Minister energii wytłumaczył rolę energetyki wiatrowej na lądzie i morzu w strategii energetycznej przedstawionej do konsultacji społecznych. Stawia na offshore, bo budowa farm wiatrowych na lądzie – zdaniem ministra – budzi opór społeczny. Nie wykluczył rewizji polityki w przyszłości.
Zdaniem ministra farmy wiatrowe na lądzie są mniej niezawodne od tych na morzu, przez co inwestorzy są zainteresowani rozwojem projektów tego typu.
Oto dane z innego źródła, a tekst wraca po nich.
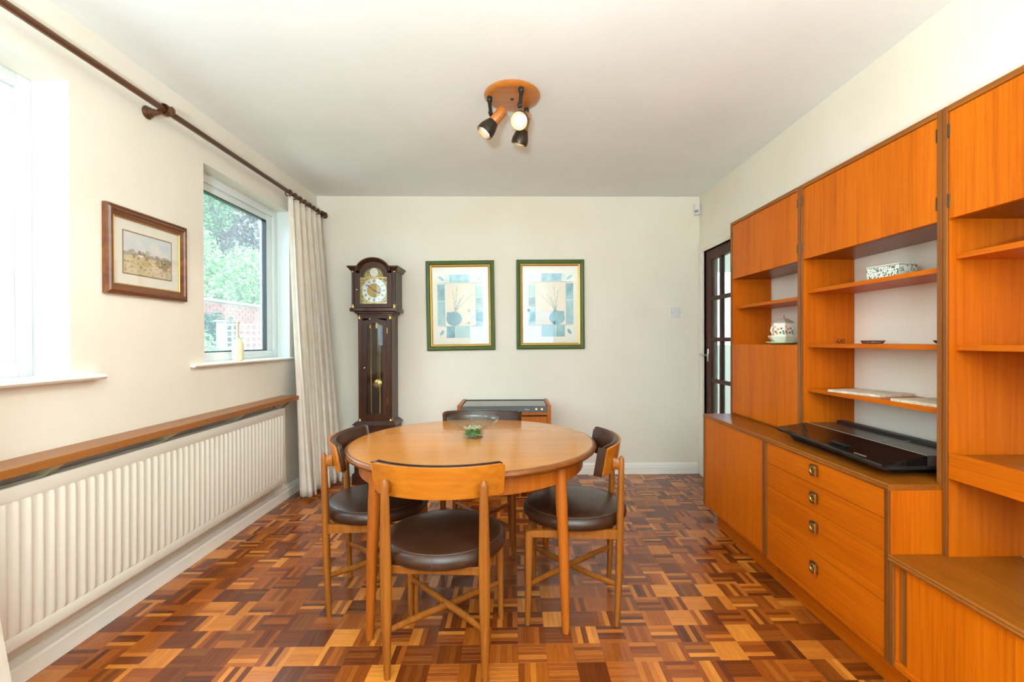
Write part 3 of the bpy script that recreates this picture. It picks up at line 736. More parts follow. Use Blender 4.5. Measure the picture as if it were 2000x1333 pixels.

Rząd zamierza zagwarantować wsparcie dla morskich farm wiatrowych, a działanie lądowych turbin pozostawić rynkowi. – Z rozmowy ze społecznościami lokalnymi wynika, że nie ma przyzwolenia – powiedział o oporze społecznym wobec liberalizacji przepisów dotyczących budowy farm wiatrowych na lądzie. – Traktujemy ten trend jako coś trwałego – dodał.
– Wiemy to dzięki obecności w gminach, gdzie spędzaliśmy dużo czasu – zapewnił. Jego zdaniem będzie coraz trudniej budować farmy wiatrowe na lądzie. Jednak „jeśli zmieni się nastrój w Polsce”, może dojść do weryfikacji strategii.
– Z punktu widzenia naszych zobowiązań klimatycznych to nie jest tak, że wszyscy w Unii Europejskiej są przeciwnikami energetyki jądrowej, ani wszyscy nie są zwolennikami budowy siłowni wiatrowych na lądzie. Wszystko budzi napięcia społeczne. Chcemy doprowadzić, aby był lepszy lub gorszy kompromis w tej sprawie. Konsultacje społeczne mogą dużo zmienić. To, co przedstawiliśmy, to zbitka opinii – dodał.